The whole discussion about whether there are too many poets (I don't think there are), or too many poems (also don't think there are), or too many MFA programs (I might think there are), is a tricky stream to stick my toes into, because I can become so vexed about it so quickly.

I like what Sam Hamill said on the subject somewhere once, to the effect that all people in a civilized society should be able to write poetry (not necessarily saying that everyone would make a habit of it, or that they would consider themselves poets); but that the idea of offering a degree in poetry writing is something else again.

I'm not opposed to MFA programs in principle. I think the whole industry (for lack of a better word) has suffered from a lot of the corporate mindset that has affected many types of academic professions; so that a lof of MFA programs do pretty well at teaching young writers how to write poems and stories that can be published readily in English department literary magazines, but don't necessarily teach how to write literature.
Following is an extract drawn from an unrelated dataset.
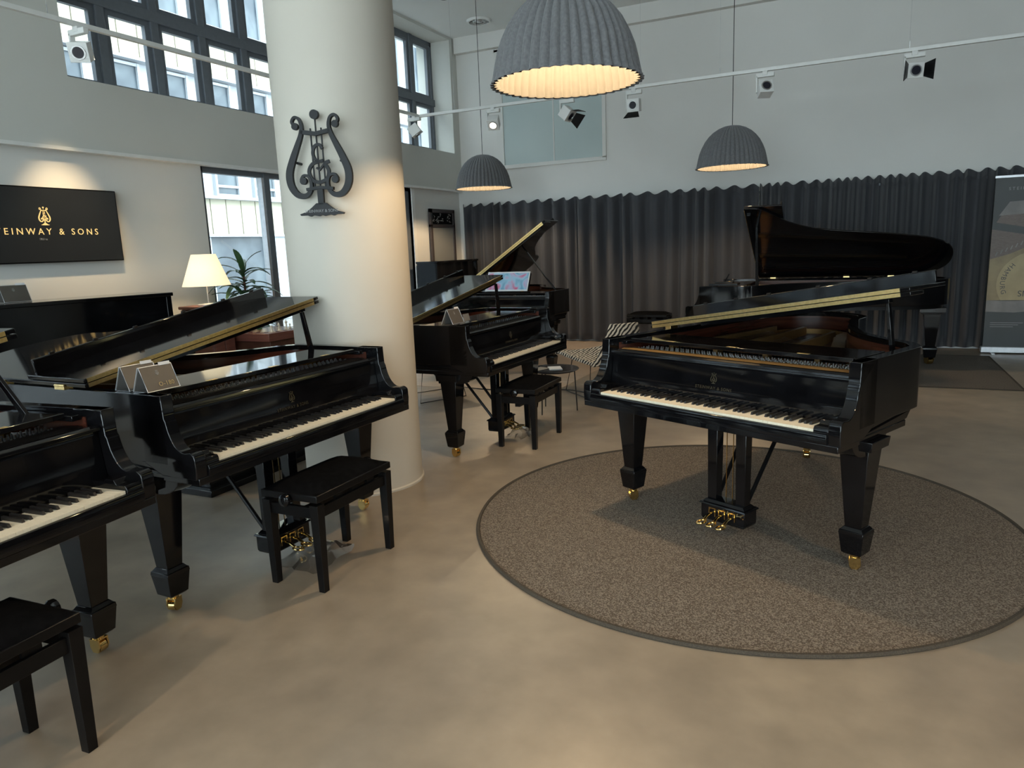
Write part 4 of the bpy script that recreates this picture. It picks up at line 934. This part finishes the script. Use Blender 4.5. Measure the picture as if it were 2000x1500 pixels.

I do believe that in general it's a good idea for writers to have a breadth of experience (outside of or separate from academic work and life) to draw from in their writing. It can be difficult sometimes to teach that in a classroom.

Stephanie Goehring said...

I love this. I feel like I have a big post brewing about all this talk about too many poems, how writing programs are the devil, etc.

Jessie Carty said...

as an MFAer, it is a tricky debate. Although I can't help thinking having people loving the act of writing and reading is never a bad thing. I think when it gets icky, is when people think of it only as a "career" (ie having to be tenured professor) vs a "vocation" -by which i mean something you love.